Showing posts with label Modernism. Show all posts
Showing posts with label Modernism. Show all posts

Saturday, December 19, 2009

Mediaeval and Modern

Barth rounds off his treatment of the Reformed confessions with an account of the Synod of Dort. Whereas the earliest Reformed confessions were primarily directed against Roman Catholicism, and then Lutheranism, Dort deals with a new opponent: Modernism. The Remonstrance, brought by the Arminian party, was based soundly on modern principles, modern views of humanity, modern approaches to the Bible. At Dort, we see the Reformed churches locking horns with what would become modernist, or liberal, Protestantism.

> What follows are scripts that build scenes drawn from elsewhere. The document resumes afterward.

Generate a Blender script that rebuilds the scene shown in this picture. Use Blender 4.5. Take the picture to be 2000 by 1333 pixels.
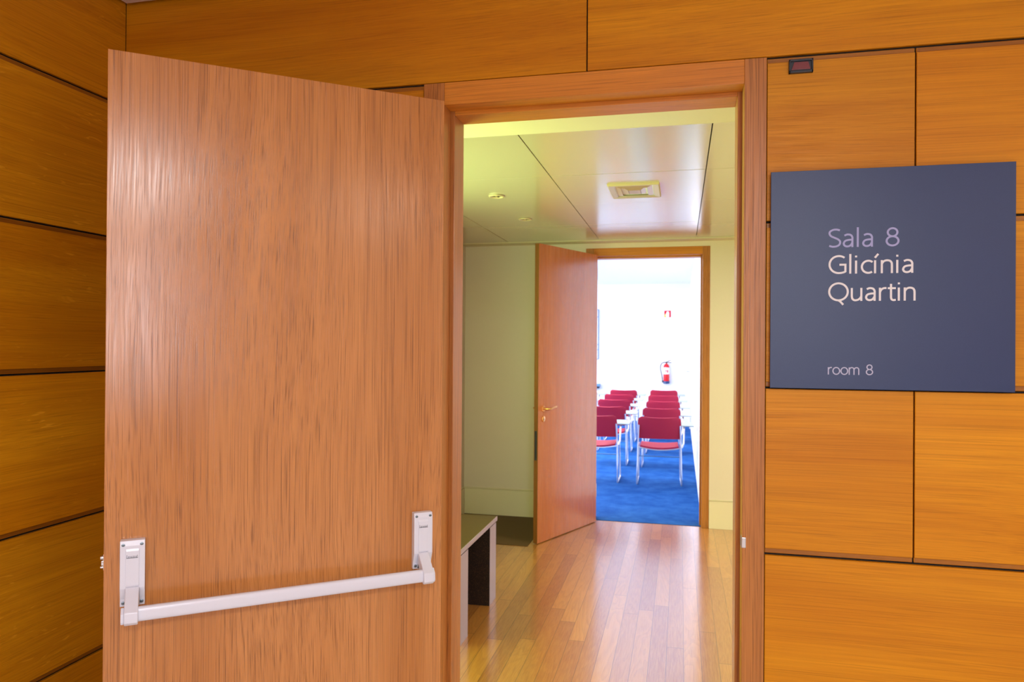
import bpy, bmesh, math, random
from mathutils import Matrix, Vector
for o in list(bpy.data.objects): bpy.data.objects.remove(o)
SC = bpy.context.scene
COL = SC.collection
S = 1.2          # lengths below are written in units of 1.2 m
random.seed(4)
R = math.radians

# ------------------------------------------------------------------ camera
YAW, PITCH, ROLL, FPX = .228872, .00335275, .0067722, 1414.3
fw = Vector((-math.sin(YAW)*math.cos(PITCH), math.cos(YAW)*math.cos(PITCH), math.sin(PITCH)))
rt = Vector((math.cos(YAW), math.sin(YAW), 0)); up = rt.cross(fw)
r2 = rt*math.cos(ROLL)+up*math.sin(ROLL); u2 = -rt*math.sin(ROLL)+up*math.cos(ROLL)
cam = bpy.data.objects.new('camera', bpy.data.cameras.new('camera')); COL.objects.link(cam)
m = Matrix((r2, u2, -fw)).transposed().to_4x4(); m.translation = Vector((0, 0, 1.4*S))
cam.matrix_world = m
cam.data.sensor_width = 36; cam.data.lens = 36*FPX/2000; cam.data.clip_start = .05
cam.data.dof.use_dof = True; cam.data.dof.focus_distance = 2.15; cam.data.dof.aperture_fstop = 6.3
SC.camera = cam
# ------------------------------------------------------------------ world, light, exposure
SC.view_settings.view_transform = 'Standard'; SC.view_settings.look = 'None'
SC.view_settings.gamma = 1; SC.view_settings.exposure = 0; SC.view_settings.use_curve_mapping = False
W = bpy.data.worlds.new('world'); SC.world = W; W.use_nodes = True
W.node_tree.nodes['Background'].inputs[0].default_value = (.62, .78, 1, 1)
W.node_tree.nodes['Background'].inputs[1].default_value = 1.0
def area(name, loc, rot, sx, sy, power, col, spread=180):
    d = bpy.data.lights.new(name, 'AREA'); d.shape = 'RECTANGLE'; d.size = sx*S; d.size_y = sy*S
    d.energy = power; d.color = col; d.spread = R(spread)
    o = bpy.data.objects.new(name, d); COL.objects.link(o)
    o.location = Vector(loc)*S; o.rotation_euler = rot
    return o
area('foyer_lamp_light', (.57, -1.15, 2.452), (0, 0, 0), .34, .34, 78, (.94, .96, 1))
area('foyer_lamp_light', (-.9, -2.9, 2.452), (0, 0, 0), .50, .50, 30, (1, .97, .92))  # invented lamp, added to light the foyer from the back left
area('foyer_lamp_light', (2.1, -.4, 2.452), (0, 0, 0), .50, .50, 22, (1, .95, .84))  # invented too; lights the foyer from the right
area('foyer_fill_light', (.9, -3.97, 1.75), (R(90), 0, 0), 3.2, 1.2, 46, (.90, .95, 1))  # added frontal fill from behind the viewer; no window is built there
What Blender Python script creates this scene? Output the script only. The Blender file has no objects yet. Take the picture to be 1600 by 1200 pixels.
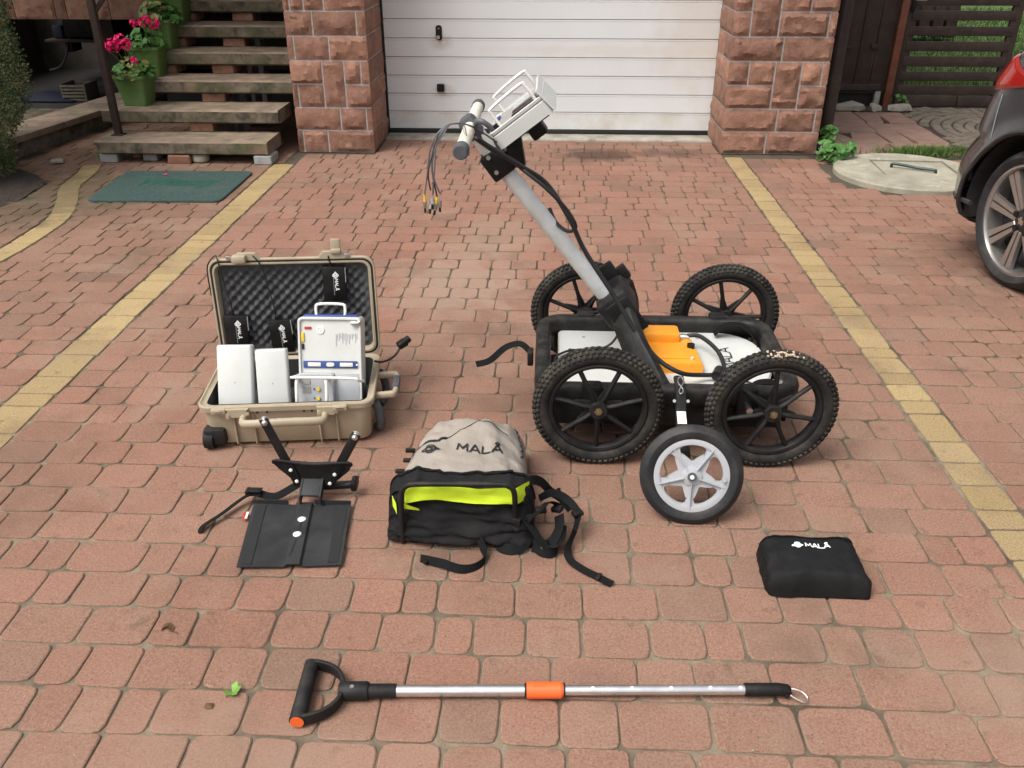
import bpy, bmesh, math, random
from math import sin, cos, pi, radians, sqrt, atan2
from mathutils import Vector, Matrix, noise

# ---------------------------------------------------------------- camera, world, light
scene = bpy.context.scene
COL = scene.collection
cam_d = bpy.data.cameras.new('camera'); cam = bpy.data.objects.new('camera', cam_d); COL.objects.link(cam)
cam.location = (0, 0, 1.5); cam.rotation_euler = (radians(90 - 28.435), 0, radians(2.35))
cam_d.sensor_fit = 'HORIZONTAL'; cam_d.angle = 2 * math.atan(800 / 1350); cam_d.clip_start = .05; cam_d.clip_end = 500
scene.camera = cam
world = bpy.data.worlds.new('World'); scene.world = world; world.use_nodes = True
wn = world.node_tree.nodes; wl = world.node_tree.links; wn.clear()
SUN_EL, SUN_AZ = radians(58), radians(-128)          # azimuth from +Y, clockwise positive
sky = wn.new('ShaderNodeTexSky'); sky.sky_type = 'NISHITA'; sky.sun_disc = False
sky.sun_elevation = SUN_EL; sky.sun_rotation = SUN_AZ; sky.dust_density = 6; sky.air_density = 1.2; sky.ozone_density = 1
hs = wn.new('ShaderNodeHueSaturation'); hs.inputs['Saturation'].default_value = .22
bg = wn.new('ShaderNodeBackground'); bg.inputs['Strength'].default_value = .15
wo = wn.new('ShaderNodeOutputWorld')
wl.new(sky.outputs[0], hs.inputs['Color']); wl.new(hs.outputs[0], bg.inputs[0]); wl.new(bg.outputs[0], wo.inputs[0])
sun_d = bpy.data.lights.new('sun', 'SUN'); sun = bpy.data.objects.new('sun', sun_d); COL.objects.link(sun)
sun_d.energy = 1.65; sun_d.angle = radians(32); sun_d.color = (1, .96, .9)
sdir = Vector((sin(SUN_AZ) * cos(SUN_EL), cos(SUN_AZ) * cos(SUN_EL), sin(SUN_EL)))
sun.rotation_euler = (-sdir).to_track_quat('-Z', 'Y').to_euler(); sun.location = (0, 0, 8)
vs = scene.view_settings; vs.view_transform = 'Standard'; vs.look = 'None'; vs.exposure = .36; vs.gamma = 1; vs.use_curve_mapping = False

rnd = random.Random(7)
def R(a, b): return rnd.uniform(a, b)

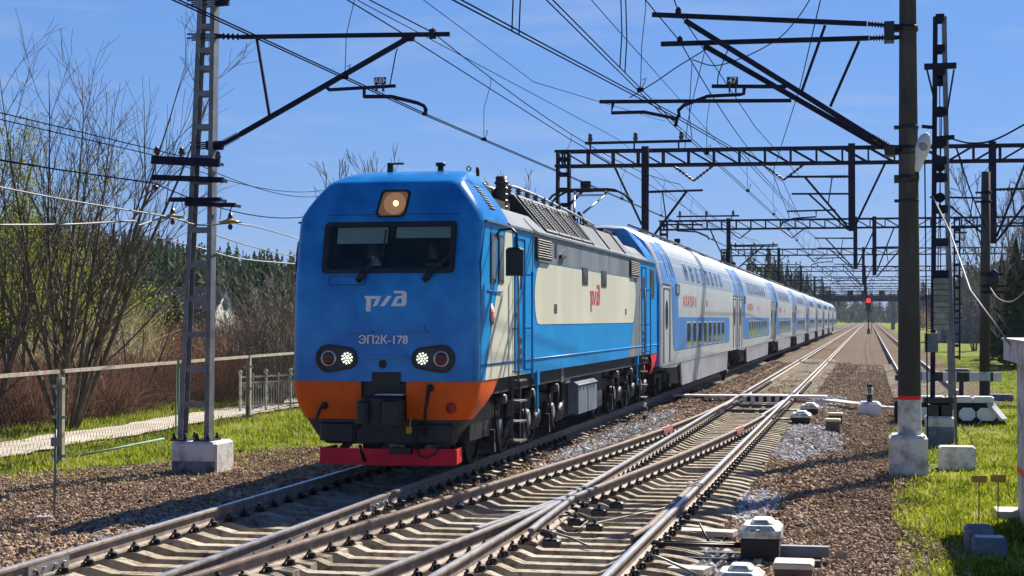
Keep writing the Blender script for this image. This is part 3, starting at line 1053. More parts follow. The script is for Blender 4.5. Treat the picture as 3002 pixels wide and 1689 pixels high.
# bright side sheets with the livery, a few mm proud of the shell
mb = MB(OFF)
for s in (1, -1):
    o = (s * SP, 0, 0); ex = (0, s, 0); ez = (0, 0, 1)
    def P(pts, lift, m):
        q = [(s * a, b) for a, b in pts]
        mb.prism(q, (s * (SP + lift), 0, 0), ex, ez, 0.003, m)
    P([(0.26, 1.425), (LL - 0.26, 1.425), (LL - 0.26, 3.2), (LL - 0.56, 3.845), (0.56, 3.845), (0.26, 3.2)], 0, 0)
    # cream front wedge
    P([(1.98, 3.84), (2.42, 3.84), (2.50, 3.2), (2.72, 2.5), (3.05, 1.9), (3.42, 1.43), (0.50, 1.43), (0.80, 2.0), (1.25, 2.7), (1.68, 3.25)], 0.004, 1)
    # grey band
    P([(4.35, 3.36), (4.25, 3.84), (17.6, 3.84), (18.05, 3.3), (18.1, 1.43), (15.7, 1.43), (16.4, 1.9), (16.75, 2.3), (16.9, 2.9), (16.5, 3.36)], 0.004, 2)
    # cream panel with swelling ends
    P([(4.75, 3.345), (4.45, 3.15), (4.33, 2.95), (4.29, 2.75), (4.33, 2.55), (4.42, 2.38), (4.55, 2.275), (4.7, 2.26), (16.4, 2.26), (16.62, 2.29), (16.8, 2.5), (16.95, 2.75), (17.02, 3.0), (16.95, 3.2), (16.6, 3.345)], 0.007, 1)
    P([(18.35, 2.6), (18.7, 2.0), (19.0, 1.43), (21.0, 1.43), (20.6, 2.0), (20.0, 2.8), (19.5, 3.84), (18.9, 3.84)], 0.004, 0)
side = mb.build("side_livery", [M["blue_side"], M["cream"], M["grey_band"]], loco)

# lower rib and hem
mb = MB(OFF)
for s in (1, -1):
    mb.tube((s * 1.512, 0.25, 1.66), (s * 1.512, LL - 0.25, 1.66), 0.014, n=6)
mb.build("side_rib", M["blue_side"], loco)

# cab hoods and roofs
for rear in (False, True):
    mb = MB()
    shell(mb, HOOD, 2.25, r=0.24, both=False)
    if rear:
        mb.v = [(-a, LL - b, c) for a, b, c in mb.v]
    mb.v = [(a + OFF[0], b + OFF[1], c + OFF[2]) for a, b, c in mb.v]
    hood = mb.build("cab_roof", [M["blue"] if not rear else M["blue"]], loco, sharp=50)
    if not rear:
        mb = MB(OFF)
        # louvres on the slope
        for k in range(9):
            t = k / 9
            a = Vector((1.405 - 0.30 * t, 1.45, 4.09 + 0.385 * t)); 
            n = Vector((0.79, 0, 0.61))
            mb.bar(a + n * 0.008 + Vector((0, -0.17, 0)), a + n * 0.008 + Vector((0, 0.17, 0)), 0.018, 0.02, 0, up=n)
        mb.build("louvre", M["black"], hood)
        mb = MB(OFF)
        for (x, y, h) in ((-0.40, 1.75, 0.13), (0.42, 1.9, 0.10)):
            mb.tube((x, y, 4.70), (x, y, 4.74 + h), 0.05, n=10)
        mb.box(-0.40, -0.17, 1.72, 1.78, 4.84, 4.87)
        mb.tube((0.42, 1.9, 4.82), (0.42, 1.9, 4.87), 0.085, n=12)
        mb.path([(1.0 + 0.035 * math.cos(a), 1.5, 4.73 + 0.035 * math.sin(a)) for a in np.linspace(-1.5, 4.7, 12)], 0.011)
        mb.tube((1.17, 1.4, 4.60), (1.17, 1.4, 4.74), 0.03, n=8)
        mb.build("roof_aerial", M["black"], hood)

# main roof between the hoods
def roof_loft(mb, prof, y0, y1, mat=0, caps=True):
    n = len(prof)
    pts = prof + [(-a, b) for a, b in reversed(prof)]
    m = len(pts)
    vs = [(a, y0, b) for a, b in pts] + [(a, y1, b) for a, b in pts]
    fs = [(i, i + 1, m + i + 1, m + i) for i in range(m - 1)]
    fs = [tuple(reversed(f)) for f in fs]
    if caps:
        fs += [tuple(range(m)), tuple(range(2 * m - 1, m - 1, -1))]
    return mb.add(vs, fs, mat)
mb = MB(OFF)
roof_loft(mb, [(1.53, 3.84), (1.53, 3.88), (1.18, 4.20), (1.05, 4.235), (0.5, 4.25)], 2.252, LL - 2.252, 0)
roof = mb.build("roof", [M["roof_grey"]], loco, sharp=30)
mb = MB(OFF)
for s in (1, -1):
    mb.box(min(s * 1.50, s * 1.545), max(s * 1.50, s * 1.545), 0.5, LL - 0.5, 3.835, 3.862)
mb.build("gutter", M["roof_grey"], roof)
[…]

But Barth sees nothing new here. In fact, he sees this modernist Christianity as having just the same foundations as mediaeval Christianity: faith in reason, a high view of the human being, the freedom of the will. In short, both begin with the autonomous human being, and end up with a co-operative view of salvation which can be labelled semi-Pelagian. On both fronts, against mediaevalism and modernism, the Reformed stress the sovereignty and majesty of God, who in Christ is the sole agent in redemption. God, and only God, saves.

In short, Dort was fighting the battle that has always been fought when God's Word comes up against intelligent, refined human philosophers and theologians.

In the conclusion to his lecture series, Barth asks: how do things stand with us? His answer, in 1923, was not encouraging: "If we look at our theology, then what we see first of all is a pile of ruins". Certainly, that was true then, as liberal modernist Protestantism carried all before it. We have done some rebuilding since, but I wonder whether I am alone in thinking that sometimes the rebuilding looks like a museum rather than a house to be lived in. We can say the words of the old confessions, and mean them, but do we grasp (have we been grasped by!) the beating heart of their theology? Do we have the courage to be exposed to revelation, to hear the gospel again, and to wrestle with the issues our fathers wrestled with in the language and concepts and context of the 21st century?